Saturday, May 15, 2021

Tether: The Assets

Tether released their reserves composition:

Let's break that into a simple table:

Component Fraction $
Commercial Paper 49.6% $19.9B
Fiduciary Deposits 18.7% $7.36B
Secured Loans 12.6% $5.03B
Bonds 10% $4B
Cash 2.9% $1.18B
Reverse Repos 2.7% $1.1B
T-Bills 2.2% $895M
Other 1.6% $657M

Following on to an earlier discussion of the transactions and one about banking data we can now dig in.
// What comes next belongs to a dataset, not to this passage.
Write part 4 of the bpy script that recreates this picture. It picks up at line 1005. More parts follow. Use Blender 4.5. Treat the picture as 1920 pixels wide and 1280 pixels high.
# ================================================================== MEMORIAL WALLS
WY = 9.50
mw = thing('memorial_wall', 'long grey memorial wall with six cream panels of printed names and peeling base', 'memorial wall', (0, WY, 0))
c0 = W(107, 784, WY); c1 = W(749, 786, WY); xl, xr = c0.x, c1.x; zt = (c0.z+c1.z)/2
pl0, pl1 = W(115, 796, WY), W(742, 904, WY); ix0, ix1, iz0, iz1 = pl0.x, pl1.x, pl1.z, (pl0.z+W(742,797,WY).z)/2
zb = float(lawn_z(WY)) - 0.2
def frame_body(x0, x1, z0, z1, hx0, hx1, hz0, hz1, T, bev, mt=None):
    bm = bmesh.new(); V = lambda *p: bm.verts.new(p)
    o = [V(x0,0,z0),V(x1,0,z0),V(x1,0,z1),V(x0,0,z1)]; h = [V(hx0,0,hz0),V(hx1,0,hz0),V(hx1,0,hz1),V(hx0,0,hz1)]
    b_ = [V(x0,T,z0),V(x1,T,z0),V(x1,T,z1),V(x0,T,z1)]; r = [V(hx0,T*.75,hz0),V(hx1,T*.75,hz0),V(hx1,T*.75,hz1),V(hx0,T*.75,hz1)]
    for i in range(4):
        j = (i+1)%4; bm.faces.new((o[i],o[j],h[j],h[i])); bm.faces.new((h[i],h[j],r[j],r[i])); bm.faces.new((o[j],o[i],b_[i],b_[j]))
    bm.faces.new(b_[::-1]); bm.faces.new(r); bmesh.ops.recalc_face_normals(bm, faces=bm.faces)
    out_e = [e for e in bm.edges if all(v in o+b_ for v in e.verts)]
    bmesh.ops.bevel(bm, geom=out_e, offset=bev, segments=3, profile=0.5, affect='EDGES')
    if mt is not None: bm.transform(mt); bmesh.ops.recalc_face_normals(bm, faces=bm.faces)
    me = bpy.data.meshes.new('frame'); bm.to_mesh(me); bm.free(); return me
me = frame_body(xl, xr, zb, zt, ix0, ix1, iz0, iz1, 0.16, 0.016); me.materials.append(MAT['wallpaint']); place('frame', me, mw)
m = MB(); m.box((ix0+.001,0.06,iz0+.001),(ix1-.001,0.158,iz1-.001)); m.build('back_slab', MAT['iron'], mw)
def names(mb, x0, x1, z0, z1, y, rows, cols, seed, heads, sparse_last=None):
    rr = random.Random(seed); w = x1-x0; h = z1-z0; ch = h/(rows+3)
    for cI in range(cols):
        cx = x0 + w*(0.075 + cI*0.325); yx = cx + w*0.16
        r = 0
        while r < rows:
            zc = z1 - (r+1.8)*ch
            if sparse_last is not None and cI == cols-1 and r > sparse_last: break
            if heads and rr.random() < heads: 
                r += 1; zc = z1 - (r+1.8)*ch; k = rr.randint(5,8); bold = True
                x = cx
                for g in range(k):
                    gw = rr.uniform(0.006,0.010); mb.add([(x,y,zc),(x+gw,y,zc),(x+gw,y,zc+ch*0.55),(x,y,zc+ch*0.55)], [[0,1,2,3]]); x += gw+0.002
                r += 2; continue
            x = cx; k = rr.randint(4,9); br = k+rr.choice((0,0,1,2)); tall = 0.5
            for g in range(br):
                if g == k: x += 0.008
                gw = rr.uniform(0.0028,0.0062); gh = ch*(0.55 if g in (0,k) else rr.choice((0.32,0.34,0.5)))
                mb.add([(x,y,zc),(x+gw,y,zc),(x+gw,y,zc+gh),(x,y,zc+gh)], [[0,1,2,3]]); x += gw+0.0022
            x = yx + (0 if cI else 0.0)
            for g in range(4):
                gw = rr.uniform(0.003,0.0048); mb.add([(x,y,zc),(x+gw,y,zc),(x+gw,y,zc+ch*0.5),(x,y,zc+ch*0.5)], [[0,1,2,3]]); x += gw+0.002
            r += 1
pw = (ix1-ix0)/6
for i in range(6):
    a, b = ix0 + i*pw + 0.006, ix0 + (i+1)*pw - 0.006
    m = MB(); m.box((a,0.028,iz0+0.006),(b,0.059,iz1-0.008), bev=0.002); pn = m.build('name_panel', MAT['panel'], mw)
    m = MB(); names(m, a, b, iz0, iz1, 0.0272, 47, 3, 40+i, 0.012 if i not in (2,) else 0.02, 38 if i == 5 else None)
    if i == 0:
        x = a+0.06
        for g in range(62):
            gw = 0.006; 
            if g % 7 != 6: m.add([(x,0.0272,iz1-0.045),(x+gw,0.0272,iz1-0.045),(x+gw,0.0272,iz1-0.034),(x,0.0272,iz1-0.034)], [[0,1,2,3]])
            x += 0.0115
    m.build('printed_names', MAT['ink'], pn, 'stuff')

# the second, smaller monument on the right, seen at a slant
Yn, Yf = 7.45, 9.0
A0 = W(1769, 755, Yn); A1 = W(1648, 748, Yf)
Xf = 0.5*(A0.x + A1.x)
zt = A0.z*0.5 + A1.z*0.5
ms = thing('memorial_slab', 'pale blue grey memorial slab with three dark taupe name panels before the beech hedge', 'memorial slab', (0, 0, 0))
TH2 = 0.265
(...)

If this is all held within Deltec then these numbers must be visible in the upcoming Bahamian banking disclosures.  In particular we know that:

  • The deposits will appear under assets due from other financials
  • The commercial paper holdings will appear under either other financials or investments
  • Same for the secured loans and bonds
There is some flexibility in how to carry the various credit instruments there, but the deposits need to appear on a bank balance sheet and as something owed by another financial.  This should be interesting.

Transactions

In that earlier discussion we posited that perhaps the real Tether workflow is:

  1. A client takes out a USD loan from Deltec
  2. Deltec credits their account and records a corresponding asset for the loan
  3. The client transfers those USD to the Tether account
  4. Client receives USDT
Given the asset composition we can now conjecture a step 5: Tether transfers USD to client in exchange for commercial paper/loan/bond.

This is not an unbacked issuance!  It is backed by an obligation from whatever client initiated this whole sequence of events in the first place.  In this case Deltec is "ok" and the liquidity problem exists between Tether and whoever is financing USDT issuance.  Deltec is merely greasing the wheels and, likely, keeping all the accounting records.

An Uneducated Guess


If we were forced to guess what happened here: step 5 was added recently to avoid claiming a large USD deposit at Deltec.  It is inconceivable the Bahamian regulator is unaware of these questions.  And they would likely look askance at a $30B+ cash deposit in one of their more heavily-questioned -- if not necessarily questionable -- banks.

It's also possible step 5 was there all along to keep these exposures at arms length from the bank.  Risk-wise they are identical, except in the case where Deltec is putting significant capital behind it's loan book.

From the banking data, if this all shows up, we will also be able to see if the "Fiduciary Deposits" are inside or outside the Bahamas.  And the commercial paper entry alone will be over 10% of total banking system assets!

And just in case anyone is thinking it: no, this is not how fiat currency & TradFi work.  There are some shared words and concepts but no.